Prenant en compte la discussion, la commission demande instamment que, en consultation avec les partenaires sociaux, des mesures efficaces et assorties de délais soient prises pour:

- éliminer immédiatement toutes les exclusions, pratiques discriminatoires et formes de traitement inégal fondées sur le sexe qui sont imposées aux filles et aux femmes pour interdire, limiter ou entraver leur accès à l’éducation secondaire ou supérieure, à la formation professionnelle, à l’emploi et à tous les types de profession dans tous les secteurs, et fournir à la commission d’experts des informations sur les mesures prises à cet égard, et sur les résultats obtenus;

- adopter les lois, les politiques et la stratégie de mise en œuvre nécessaires pour prévenir et combattre la violence et le harcèlement qui ciblent les filles et les femmes, et fournir à la commission d’experts des informations sur les mesures prises à cet égard, et sur les résultats obtenus;

- modifier l’article 9 de la loi sur le travail afin de définir et d’interdire expressément en droit la discrimination directe et indirecte, conformément à la convention;

- garantir l’accès à des mécanismes de justice formelle non discriminatoires et à des voies de recours efficaces;

- organiser des activités et mener une campagne destinée à sensibiliser la population aux principes de la non-discrimination et de l’égalité qui sont protégés par la convention;

- fournir des informations sur l’adoption de toutes les mesures susmentionnées, sur les progrès réalisés à cet égard, et sur les résultats obtenus pour assurer la participation égale des femmes à l’emploi et à la profession, notamment des informations statistiques, ventilées par sexe et par profession, sur la participation des filles et des femmes à l’éducation, à la formation professionnelle et à l’emploi; et

- élaborer un plan d’action multidisciplinaire et multisectoriel pour lutter contre la discrimination dans l’emploi, la profession et l’éducation, avec l’assistance technique du BIT et en étroite coopération avec les partenaires sociaux et d’autres organisations de la société civile concernées; et coordonner l’action avec d’autres institutions des Nations Unies opérant sur le territoire.

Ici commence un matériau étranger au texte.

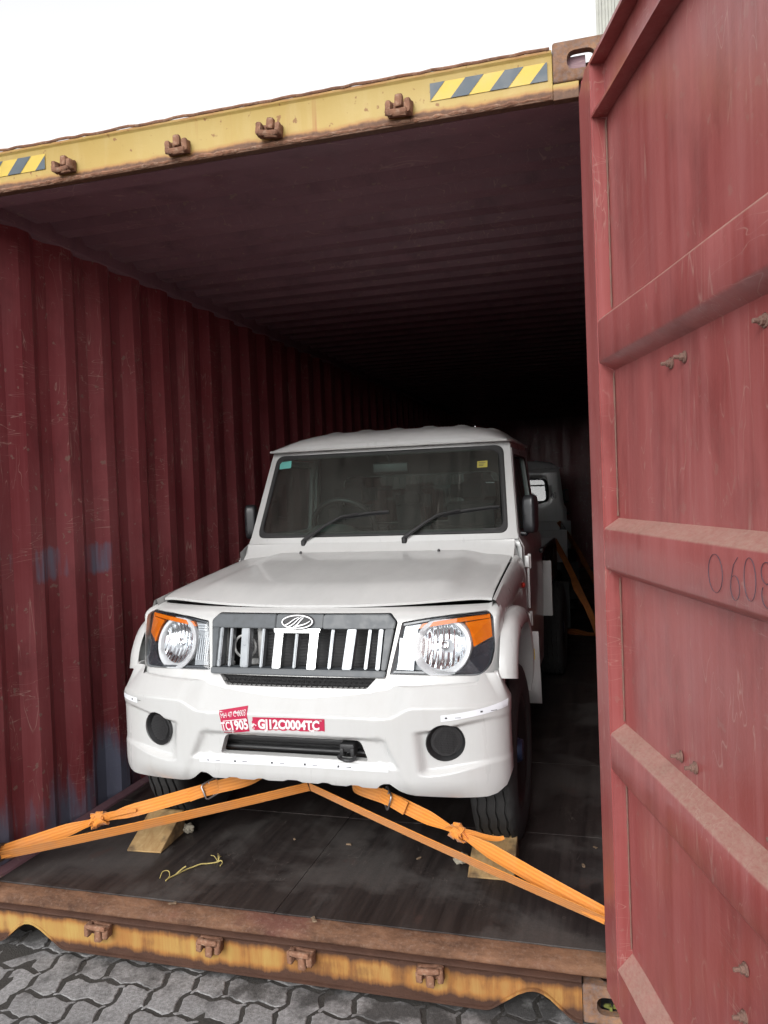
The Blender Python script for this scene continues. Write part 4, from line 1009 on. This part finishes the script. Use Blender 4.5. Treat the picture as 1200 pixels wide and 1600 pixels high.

La commission demande également que des mesures spécifiques soient prises pour faciliter l’accès à l’éducation et à la formation professionnelle, et promouvoir les possibilités d’emploi des personnes en situation de handicap, en particulier des filles et des femmes.

La commission décide d’inclure ses conclusions dans un paragraphe spécial de son rapport.